[crossposts removed]

On Mon, Apr 19, 2010 at 7:48 AM, Lennart Poettering <mzn...@0pointer.de> wrote:
>>         current latency: 444.25 ms
>>         requested latency: 31.25 ms
>
> So, this is interesting: the client requested 30ms (which is needlessly
> low, but that's another question),

I'm interested in that other question.    What is a reasonable latency
to request?   In video games, especially ones streamed from
remote servers (e.g. OnLive), latency is a huge issue; the
network latency is unavoidable, so their client app is likely
to be very keen to have minimal locally-caused latency.

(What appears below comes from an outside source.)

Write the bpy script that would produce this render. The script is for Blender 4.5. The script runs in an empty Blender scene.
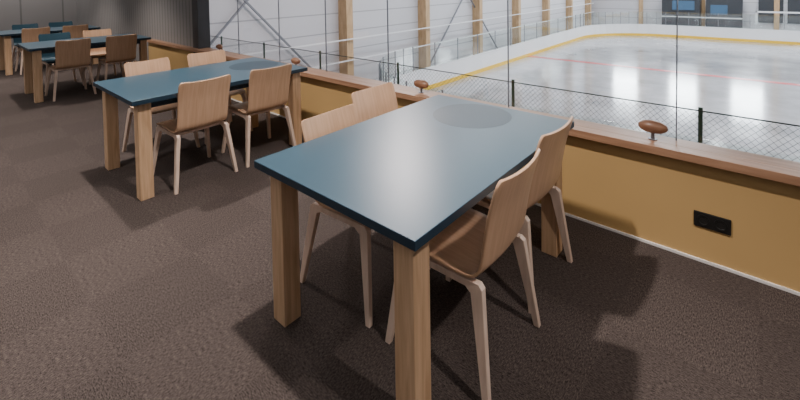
import bpy, bmesh, math, random
from mathutils import Vector, Matrix
random.seed(4)
S=bpy.context.scene
COL=S.collection

# ------------------------------------------------------------ materials
def mat_base(name):
    m=bpy.data.materials.new(name); m.use_nodes=True
    nt=m.node_tree; b=nt.nodes['Principled BSDF']
    return m,nt,b
def plain(name,col,rough=.5,metal=0,var=.04,scale=8,spec=.5,bump=0):
    m,nt,b=mat_base(name)
    tc=nt.nodes.new('ShaderNodeTexCoord'); n=nt.nodes.new('ShaderNodeTexNoise'); n.inputs['Scale'].default_value=scale
    nt.links.new(tc.outputs['Object'],n.inputs['Vector'])
    r=nt.nodes.new('ShaderNodeValToRGB')
    r.color_ramp.elements[0].position=.3; r.color_ramp.elements[1].position=.7
    r.color_ramp.elements[0].color=tuple(max(0,c*(1-var)) for c in col)+(1,)
    r.color_ramp.elements[1].color=tuple(min(1,c*(1+var)) for c in col)+(1,)
    nt.links.new(n.outputs['Fac'],r.inputs['Fac']); nt.links.new(r.outputs['Color'],b.inputs['Base Color'])
    b.inputs['Roughness'].default_value=rough; b.inputs['Metallic'].default_value=metal
    b.inputs['Specular IOR Level'].default_value=spec
    if bump:
        bp=nt.nodes.new('ShaderNodeBump'); bp.inputs['Strength'].default_value=bump; bp.inputs['Distance'].default_value=.01
        nt.links.new(n.outputs['Fac'],bp.inputs['Height']); nt.links.new(bp.outputs['Normal'],b.inputs['Normal'])
    return m
def wood(name,c1,c2,sc=(3,40,40),rough=.45):
    m,nt,b=mat_base(name)
    tc=nt.nodes.new('ShaderNodeTexCoord'); mp=nt.nodes.new('ShaderNodeMapping'); mp.inputs['Scale'].default_value=sc
    n=nt.nodes.new('ShaderNodeTexNoise'); n.inputs['Scale'].default_value=1.0; n.inputs['Detail'].default_value=6; n.inputs['Distortion'].default_value=.6
    r=nt.nodes.new('ShaderNodeValToRGB'); r.color_ramp.elements[0].position=.32; r.color_ramp.elements[1].position=.68
    r.color_ramp.elements[0].color=c1+(1,); r.color_ramp.elements[1].color=c2+(1,)
    L=nt.links.new
    L(tc.outputs['Object'],mp.inputs['Vector']);L(mp.outputs['Vector'],n.inputs['Vector']);L(n.outputs['Fac'],r.inputs['Fac']);L(r.outputs['Color'],b.inputs['Base Color'])
    b.inputs['Roughness'].default_value=rough
    return m
M={}
M['shell']=wood('beech_plywood',(.53,.335,.21),(.62,.41,.27),(6,70,4),.38)
M['ply_leg']=wood('birch_leg',(.64,.49,.40),(.78,.62,.52),(30,30,4),.45)
M['oak_leg']=wood('oak_leg',(.48,.305,.175),(.67,.46,.29),(45,45,3),.5)
M['ledge']=wood('ledge_wood',(.31,.17,.10),(.43,.255,.16),(2.5,45,45),.38)
M['knob']=wood('knob_wood',(.22,.11,.065),(.33,.18,.11),(8,40,40),.35)
M['pillar']=wood('glulam',(.42,.27,.13),(.58,.39,.22),(6,6,1.2),.6)
M['top']=plain('table_laminate',(.040,.086,.125),.32,0,.03,3)
M['topdisc']=plain('table_laminate_disc',(.026,.054,.080),.38,0,.03,3)
M['topedge']=plain('table_edge',(.013,.038,.066),.45)
M['ochre']=plain('ochre_paint',(.52,.345,.145),.6,0,.05,1.5)
M['white']=plain('white_trim',(.75,.75,.75),.4)
M['board']=plain('rink_board_white',(.80,.81,.84),.35,0,.03,.5)
M['yellow']=plain('kickplate_yellow',(.80,.50,.03),.4)
M['red']=plain('red_line',(.55,.04,.06),.3)
M['black']=plain('black_plastic',(.012,.012,.012),.35)
M['hole']=plain('socket_hole',(.003,.003,.003),.8)
M['steel']=plain('galvanised_steel',(.22,.23,.26),.4,.5)
M['green']=plain('green_post',(.02,.09,.06),.5)
M['net']=plain('net_cord',(.05,.075,.07),.8)
M['ceil']=plain('ceiling_paint',(.50,.49,.48),.8)
M['wallr']=plain('room_wall_paint',(.40,.38,.37),.8)
M['concrete']=plain('concrete',(.28,.28,.29),.7,0,.15,2)
M['blue']=plain('blue_panel',(.05,.12,.22),.4)
M['dark']=plain('dark_panel',(.03,.035,.045),.4)
M['bluechair']=plain('blue_chair_shell',(.02,.06,.09),.4)
M['grey']=plain('grey_column',(.06,.06,.065),.5)

def carpet():
    m,nt,b=mat_base('carpet_tiles'); L=nt.links.new
    tc=nt.nodes.new('ShaderNodeTexCoord')
    n1=nt.nodes.new('ShaderNodeTexNoise'); n1.inputs['Scale'].default_value=200; n1.inputs['Detail'].default_value=3; n1.inputs['Roughness'].default_value=.7
    ch=nt.nodes.new('ShaderNodeTexChecker'); ch.inputs['Scale'].default_value=2.0
    ma=nt.nodes.new('ShaderNodeMapping'); ma.inputs['Scale'].default_value=(65,230,1)
    mb=nt.nodes.new('ShaderNodeMapping'); mb.inputs['Scale'].default_value=(230,65,1)
    mx=nt.nodes.new('ShaderNodeMix'); mx.data_type='VECTOR'
    L(tc.outputs['Object'],ma.inputs['Vector']);L(tc.outputs['Object'],mb.inputs['Vector']);L(tc.outputs['Object'],ch.inputs['Vector'])
    L(ch.outputs['Fac'],mx.inputs[0]);L(ma.outputs['Vector'],mx.inputs[4]);L(mb.outputs['Vector'],mx.inputs[5])
    n3=nt.nodes.new('ShaderNodeTexNoise'); n3.inputs['Scale'].default_value=1; n3.inputs['Detail'].default_value=2
    L(mx.outputs[1],n3.inputs['Vector']);L(tc.outputs['Object'],n1.inputs['Vector'])
    a=nt.nodes.new('ShaderNodeMath');a.operation='MULTIPLY_ADD';a.inputs[1].default_value=.5
    L(n1.outputs['Fac'],a.inputs[0])
    h=nt.nodes.new('ShaderNodeMath');h.operation='MULTIPLY';h.inputs[1].default_value=.5;L(n3.outputs['Fac'],h.inputs[0]);L(h.outputs[0],a.inputs[2])
    r=nt.nodes.new('ShaderNodeValToRGB'); r.color_ramp.elements[0].position=.38; r.color_ramp.elements[1].position=.62
    r.color_ramp.elements[0].color=(.020,.0162,.0155,1); r.color_ramp.elements[1].color=(.108,.088,.081,1)
    L(a.outputs[0],r.inputs['Fac'])
    t=nt.nodes.new('ShaderNodeMix');t.data_type='RGBA';t.blend_type='MULTIPLY'
    t.inputs[0].default_value=.22
    L(r.outputs['Color'],t.inputs[6]);L(ch.outputs['Color'],t.inputs[7])
    ch.inputs['Color1'].default_value=(1,1,1,1);ch.inputs['Color2'].default_value=(.6,.6,.6,1)
    L(t.outputs[2],b.inputs['Base Color'])
    b.inputs['Roughness'].default_value=.95; b.inputs['Specular IOR Level'].default_value=.12
    bp=nt.nodes.new('ShaderNodeBump');bp.inputs['Strength'].default_value=.35;bp.inputs['Distance'].default_value=.003
    L(a.outputs[0],bp.inputs['Height']);L(bp.outputs['Normal'],b.inputs['Normal'])
    return m
M['carpet']=carpet()
def ribbed(name,c1,c2,axis,freq,rough=.5,duty=.12):
    m,nt,b=mat_base(name);L=nt.links.new
    tc=nt.nodes.new('ShaderNodeTexCoord');sp=nt.nodes.new('ShaderNodeSeparateXYZ');L(tc.outputs['Object'],sp.inputs[0])
    mu=nt.nodes.new('ShaderNodeMath');mu.operation='MULTIPLY';mu.inputs[1].default_value=freq;L(sp.outputs[axis],mu.inputs[0])
    fr=nt.nodes.new('ShaderNodeMath');fr.operation='FRACT';L(mu.outputs[0],fr.inputs[0])
    lt=nt.nodes.new('ShaderNodeMath');lt.operation='LESS_THAN';lt.inputs[1].default_value=duty;L(fr.outputs[0],lt.inputs[0])
    mx=nt.nodes.new('ShaderNodeMix');mx.data_type='RGBA';L(lt.outputs[0],mx.inputs[0])
    mx.inputs[6].default_value=c1+(1,);mx.inputs[7].default_value=c2+(1,);L(mx.outputs[2],b.inputs['Base Color'])
    b.inputs['Roughness'].default_value=rough
    return m
M['hallwall']=ribbed('hall_cladding',(.60,.60,.64),(.36,.37,.40),2,1.0,.5,.06)
M['darkwall']=ribbed('grey_panel_wall',(.30,.29,.29),(.18,.18,.18),1,1.2,.5,.04)
M['darkwallx']=ribbed('grey_slatted_wall',(.26,.255,.255),(.15,.15,.15),0,8.0,.5,.2)
def ice():
    m,nt,b=mat_base('ice');L=nt.links.new
    tc=nt.nodes.new('ShaderNodeTexCoord');n=nt.nodes.new('ShaderNodeTexNoise');n.inputs['Scale'].default_value=.35;n.inputs['Detail'].default_value=8;n.inputs['Roughness'].default_value=.65
    L(tc.outputs['Object'],n.inputs['Vector'])
    r=nt.nodes.new('ShaderNodeValToRGB');r.color_ramp.elements[0].position=.35;r.color_ramp.elements[1].position=.65
    r.color_ramp.elements[0].color=(.25,.255,.275,1);r.color_ramp.elements[1].color=(.42,.425,.445,1)
    L(n.outputs['Fac'],r.inputs['Fac']);L(r.outputs['Color'],b.inputs['Base Color'])
    r2=nt.nodes.new('ShaderNodeMapRange');r2.inputs[3].default_value=.06;r2.inputs[4].default_value=.20
    L(n.outputs['Fac'],r2.inputs[0]);L(r2.outputs[0],b.inputs['Roughness'])
    b.inputs['Specular IOR Level'].default_value=1.0
    return m
M['ice']=ice()
def glass(name,f=.07,tint=(.95,.98,.97)):
    m=bpy.data.materials.new(name);m.use_nodes=True;nt=m.node_tree;nt.nodes.clear();L=nt.links.new
    o=nt.nodes.new('ShaderNodeOutputMaterial');t=nt.nodes.new('ShaderNodeBsdfTransparent');t.inputs[0].default_value=tint+(1,)
    g=nt.nodes.new('ShaderNodeBsdfGlossy');g.inputs['Roughness'].default_value=.01
    x=nt.nodes.new('ShaderNodeMixShader');x.inputs[0].default_value=f
    L(t.outputs[0],x.inputs[1]);L(g.outputs[0],x.inputs[2]);L(x.outputs[0],o.inputs[0])
    return m
M['glass']=glass('clear_glass',.08)
def emis(name,col,st):
    m,nt,b=mat_base(name);b.inputs['Emission Color'].default_value=col+(1,);b.inputs['Emission Strength'].default_value=st
    b.inputs['Base Color'].default_value=(.8,.8,.8,1);return m
M['window']=emis('daylight_window',(.88,.94,1),26)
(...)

http://www.gamasutra.com/view/feature/3725/measuring_responsiveness_in_video_.php
suggests that gamers will start noticing if the time from pressing
a button to the time they hear a sound is above 70 to 100ms.
Let's say the network latency to the game server is 20ms (can't ask
for much lower),
and that the streaming codecs have a latency of 10ms on each end (likewise).
The time from a button push to hearing a sound would then be 20ms up +
10 ms encode + 20 ms down + 10 ms decode = 60ms.  That
leaves all of 10 to 40 ms for local audio latency.
So, in what way is requesting 30ms unreasonable in that scenario?